Z informacji praktycznych:

  • zakupy z pobliskim markecie najtańsze. Wszyscy tam robią zakupy. Miejscowi też:) 
  • przystanek na lotnisko "ukryty" obok marketu po lewej stronie. Trzeba sprawdzić ilość i godziny odjazdów. Bilety sprzedaje KTOŚ, kto chodzi po autobusie /gwarantuje, nasz osobnik nie wyglądał na konduktowa;//
  • miejscowe jedzenie to najlepiej małe knajpki poza centrum. Kilka kroków dalej a normalnie i spokojnie. Można zjeść dobrze i za niewielkie pieniądze.
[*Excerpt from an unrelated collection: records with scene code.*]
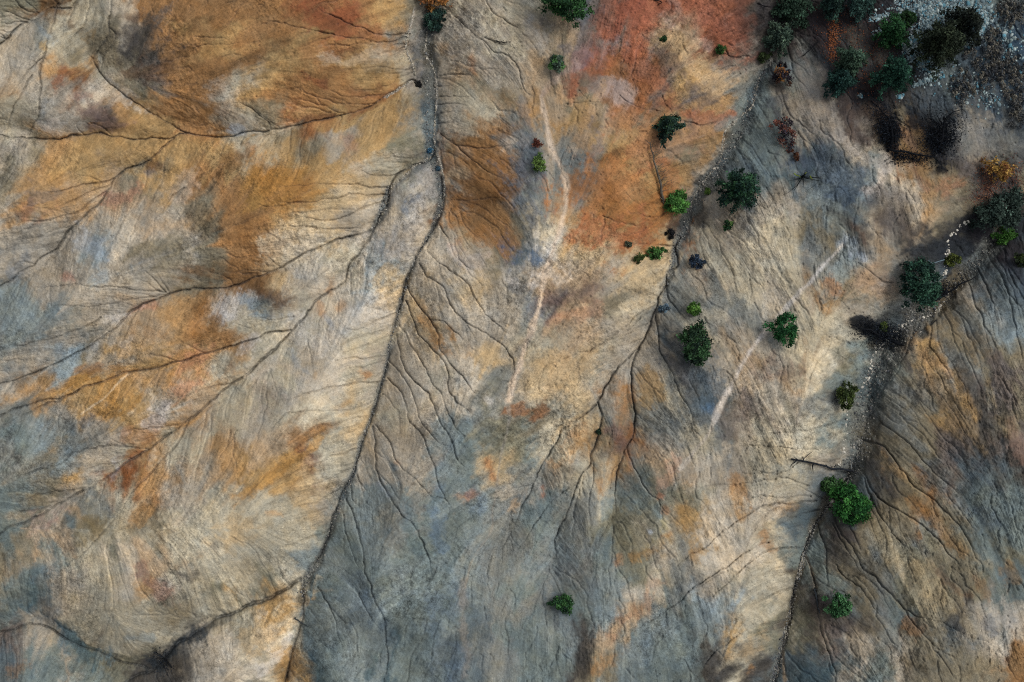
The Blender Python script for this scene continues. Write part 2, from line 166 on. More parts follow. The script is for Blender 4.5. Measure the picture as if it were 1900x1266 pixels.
# ------------------------------------------------------------------ the drainage, traced as polylines (upper end of each list = downstream)
# big gullies: (points from downstream to upstream, z at start or None to join, rise per metre, side slope, reach of slope in m, notch width px, notch depth m)
MAIN = {
 'A': ([(800,-190),(800,0),(796,60),(800,110),(806,150),(804,220),(808,280),(820,330),(822,370),(815,402),(790,450),(765,490),(748,540),(738,580),(722,640),(716,680),(705,720),(690,770),(668,830),(660,862),(630,930),(600,1020),(567,1075),(560,1150),(545,1200),(530,1266),(500,1480)], 4.2, .50, 11),
 'B': ([(808,276),(793,302),(755,314),(727,340),(713,386),(692,427),(672,462),(647,493),(637,521),(609,542),(588,559),(543,615),(500,658),(470,684),(431,712),(382,754),(313,806),(278,832),(222,868),(174,901),(115,934),(0,989),(-190,1090)], 3.5, .5, 8),
 'C': ([(543,614),(491,620),(452,635),(382,656),(330,670),(302,679),(226,694),(167,715),(129,731),(70,748),(21,760),(0,771),(-190,850)], 2.6, .42, 6),
 'D': ([(692,428),(665,432),(609,451),(553,477),(522,496),(500,505),(434,529),(382,536),(327,540),(306,548),(250,576),(191,625),(139,658),(87,682),(45,700),(0,714),(-190,760)], 3.0, .42, 6),
 'E': ([(782,160),(765,149),(720,177),(696,193),(651,210),(602,219),(550,231),(505,240),(459,247),(417,254),(347,248),(323,257),(278,259),(215,254),(156,250),(80,257),(-190,240)], 3.2, .5, 8),
 'F': ([(323,257),(302,274),(285,292),(243,313),(215,328),(202,351),(174,386),(132,424),(118,441),(87,474),(35,507),(0,531),(-190,600)], 3.0, .42, 6),
 'G': ([(347,248),(313,229),(261,198),(226,174),(195,146),(150,80)], 4.5, .42, 6),
 'H': ([(562,1074),(522,1097),(500,1109),(469,1121),(434,1139),(400,1147),(347,1184),(323,1201),(285,1241),(240,1260),(150,1330)], 3.0, .55, 8),
 'I': ([(285,1241),(243,1231),(195,1215),(139,1194),(83,1161),(52,1160),(0,1173),(-190,1200)], 3.5, .5, 8),
 'J': ([(1500,-190),(1490,-50),(1480,20),(1455,80),(1433,111),(1405,150),(1388,205),(1365,252),(1333,306),(1300,345),(1282,380),(1263,443),(1254,458),(1256,493),(1239,507),(1235,528),(1221,552),(1218,573),(1208,601),(1190,635),(1166,663),(1145,681),(1131,701),(1114,736),(1107,750),(1069,778),(1041,799),(1034,816),(1009,854),(992,892),(961,955),(940,989)], 3.8, .38, 9),
 'K': ([(1185,642),(1174,672),(1171,708),(1171,743),(1178,778),(1173,809),(1162,830),(1148,861),(1141,913),(1140,960)], 3.6, .4, 6),
 'L': ([(1112,745),(1115,774),(1110,813),(1096,840),(1093,861),(1075,885),(1058,937),(1037,982),(1025,1050)], 3.6, .4, 6),
 'M': ([(2090,300),(1920,390),(1870,430),(1830,470),(1790,512),(1740,555),(1690,590),(1655,625),(1628,670),(1612,720),(1602,780),(1592,840),(1574,880),(1535,940),(1510,975),(1492,1020),(1480,1070),(1470,1130),(1455,1200),(1440,1266),(1400,1480)], 4.0, .55, 10),
 'N': ([(200,-190),(149,-7),(111,14),(94,16),(70,35),(45,42),(21,64),(0,82),(-190,190)], 4.8, .5, 8),
}
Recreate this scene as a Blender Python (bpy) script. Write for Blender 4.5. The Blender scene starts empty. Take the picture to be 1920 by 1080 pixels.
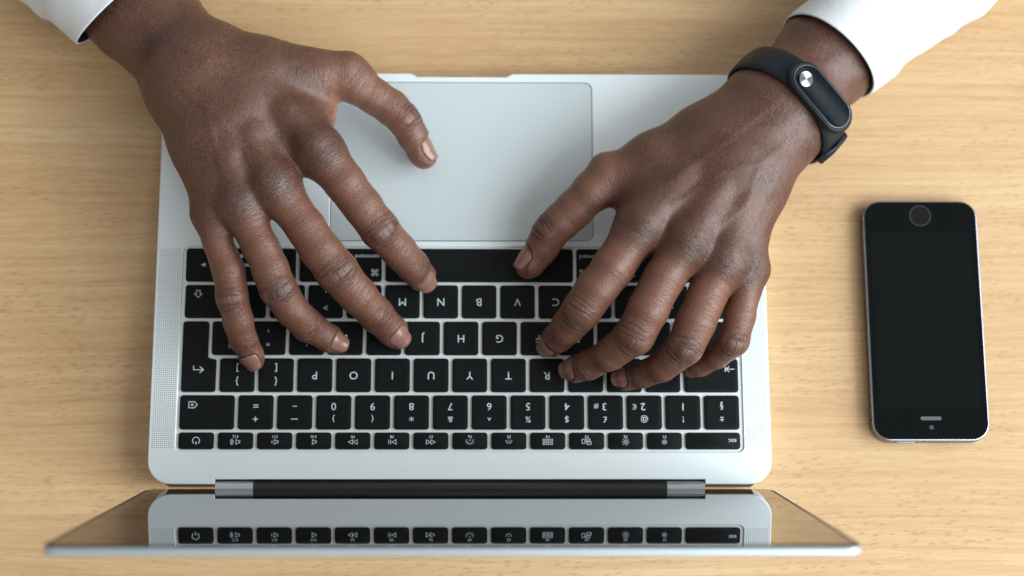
import bpy, bmesh, math, random
import numpy as np
from mathutils import Vector, Matrix

# ------------------------------------------------------------------ camera, world, light
SC = bpy.context.scene
COL = SC.collection
MM = 0.001
CAM_LOC = np.array([10.63, -99.42, 866.44])          # millimetres; z = 0 is the laptop's palm rest
CAM_ROT = (0.2239, -0.0164, 0.0019)
F_PX = 3341.3                                        # focal length in pixels of a 1920 px wide picture

def rot_xyz(p, y, r):
    c, s = math.cos(p), math.sin(p); X = np.array([[1, 0, 0], [0, c, -s], [0, s, c]])
    c, s = math.cos(y), math.sin(y); Y = np.array([[c, 0, s], [0, 1, 0], [-s, 0, c]])
    c, s = math.cos(r), math.sin(r); Z = np.array([[c, -s, 0], [s, c, 0], [0, 0, 1]])
    return X @ Y @ Z
RC = rot_xyz(*CAM_ROT)

cam_data = bpy.data.cameras.new('camera')
cam = bpy.data.objects.new('camera', cam_data); COL.objects.link(cam)
M4 = Matrix([[*RC[i], CAM_LOC[i] * MM] for i in range(3)] + [[0, 0, 0, 1]])
cam.matrix_world = M4
cam_data.sensor_width = 36; cam_data.lens = F_PX * 36 / 1920
cam_data.clip_start = 0.02; cam_data.clip_end = 50
cam_data.dof.use_dof = True
cam_data.dof.focus_distance = 0.848
cam_data.dof.aperture_fstop = 4.8
SC.camera = cam

world = bpy.data.worlds.new('World'); SC.world = world; world.use_nodes = True
bg = world.node_tree.nodes['Background']
bg.inputs['Color'].default_value = (1.0, 0.97, 0.93, 1); bg.inputs['Strength'].default_value = 0.43

def area(name, loc, target, sx, sy, power, color):
    d = bpy.data.lights.new(name, 'AREA'); d.shape = 'RECTANGLE'; d.size = sx; d.size_y = sy
    d.energy = power; d.color = color
    o = bpy.data.objects.new(name, d); COL.objects.link(o); o.location = loc
    o.rotation_euler = (Vector(target) - Vector(loc)).to_track_quat('-Z', 'Y').to_euler()
    return o
area('window_light', (1.95, -0.02, 1.20), (0.0, 0.08, 0.0), 2.0, 1.5, 86.0, (0.89, 0.965, 1.0))
area('added_soft_light', (1.15, -1.05, 1.60), (0.0, 0.08, 0.0), 1.6, 1.4, 48.0, (0.87, 0.96, 1.0))  # second lamp added for finger highlights and hinge-side light, no window known there

SC.view_settings.view_transform = 'Standard'; SC.view_settings.look = 'None'
SC.view_settings.exposure = 0.0; SC.view_settings.gamma = 1.0
SC.cycles.max_bounces = 8

# ------------------------------------------------------------------ helpers
def P(px, py, z):
    """point on the sight line of a photo pixel at height z (mm)"""
    d = RC @ np.array([(px - 960) / F_PX, -(py - 540) / F_PX, -1.0])
    return CAM_LOC + (z - CAM_LOC[2]) / d[2] * d
def px_mm(p):
    return F_PX / (-((np.asarray(p) - CAM_LOC) @ RC)[2])

def link(o, parent=None):
    COL.objects.link(o)
    if parent is not None: o.parent = parent
    return o
def tag(o, label=None, cat=None, group=None, kind=None):
    for k, v in (('label', label), ('category', cat), ('group', group), ('kind', kind)):
        if v: o[k] = v
    return o
def empty(name, loc=(0, 0, 0)):
    o = bpy.data.objects.new(name, None); o.empty_display_size = 0.02
    o.location = loc; COL.objects.link(o); return o
def mesh_obj(name, me, m, parent=None, smooth=False):
    o = bpy.data.objects.new(name, me)
    if m is not None:
        me.materials.clear(); me.materials.append(m)
    if smooth: me.shade_smooth()
    link(o, parent)
    if parent is not None: o.matrix_parent_inverse = Matrix.Translation(-Vector(parent.location))
    return o
def from_data(name, verts, faces, m, parent=None, smooth=False, edges=()):
    me = bpy.data.meshes.new(name)
    me.from_pydata([tuple(c * MM for c in v) for v in verts], list(edges), faces); me.update()
    return mesh_obj(name, me, m, parent, smooth)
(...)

Grilowane mięso mix - pycha! A potem tylko to które polubisz najbardziej!
  • zwiedzanie: południe to teren górzysty rowerem będzie ciężko, Kos i okoliczne plaże zwiedzane na dwóch kółkach od miejsca do miejsca przeważnie płasko więc wysiłek umiarkowany,
  • wypożyczenie jakiegokolwiek sprzętu jeżdżącego nie stanowi problemu-prawo jazdy i kasa i tyle. Stacji benzynowych pełno. Tylko trzeba pamiętać żeby nie przesadzić. Cała wyspa to raptem 40 km. a motorki nie palą hektolitrów...chyba że robisz prezent właścicielowi;)))
  • i oczywiście koniecznie owoce u lokalosów tylko i wyłącznie...arbuzy miód!